Hi, thanks for the response. Shouldn’t the emulator have the same response then?

Are you aware that GPU currently supports only single-precision? This may cause differences in results.

BTW, CUDA is not supported on 6600 GT, do you mean 8600?

haha, yes i mean the 8600. nice catch. The precision shouldn’t matter here. I’m using floats in emulation and the c++ part also. Not only that, I’m pretty sure its not an underflow because the final output file reports all of the nk’s divided by the last value (for some reason, this calculation is always reported like this). These ratios are as expected. I didn’t even realize anything was wrong until I plugged it into the next step. So whatever I (or CUDA) am doing wrong, it is consistently wrong. Thanks for any help.

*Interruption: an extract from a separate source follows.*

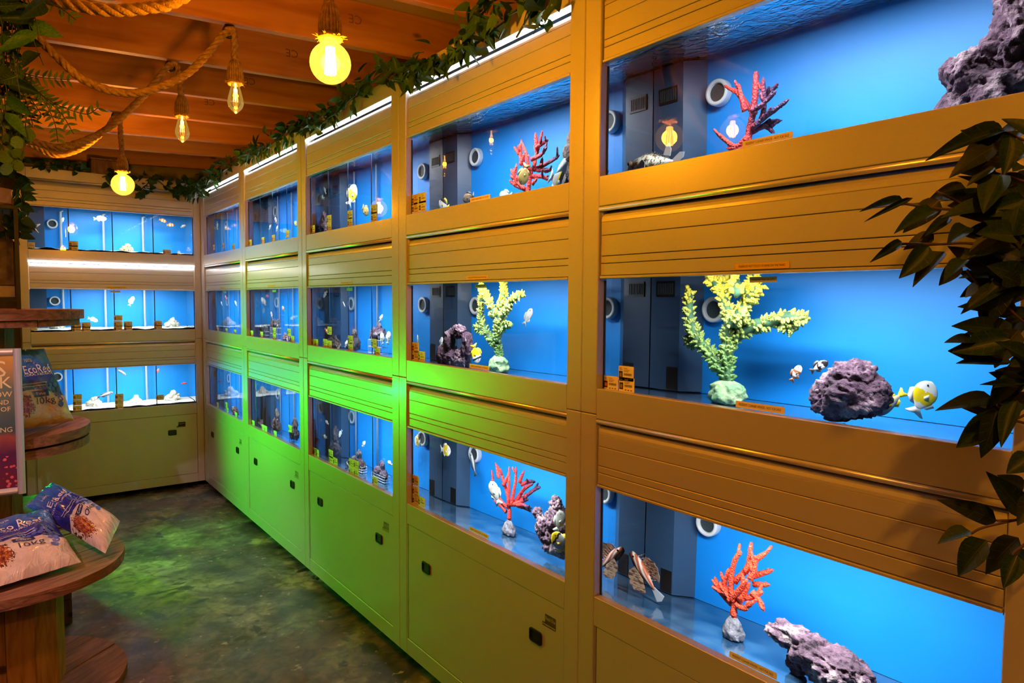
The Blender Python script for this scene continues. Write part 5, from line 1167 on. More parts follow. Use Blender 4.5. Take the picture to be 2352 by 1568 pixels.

Even if you use float in host code all intermediate FPU uses extended (80-bit) precision for intermediate calculations.

You can use _set_controlfp() to instruct compiler to use single precision. GIve it a try and check if your results are still much different on GPU and in emulation mode.

Thanks for the response. I add

_set_controlfp(_PC_24,_MCW_PC);

right before my call to the kernel in emulation mode, and I still get the correct answer in emulation and the wrong answer from the GPU. Any other ideas? Thanks.

It could be a problem where you don’t have all arrays copied to the GPU device/constant memory. This would not show up in emulation mode because kernels can access host memory there.

Well, i figured it out. In my kernel, I accidentally had one of my variables as a double instead of a float. Now, while this was accidental, I was under the impression that CUDA just translated to float if you used doubles. This gives the completely wrong answer if you use a double. Very odd. Thanks for all of the help.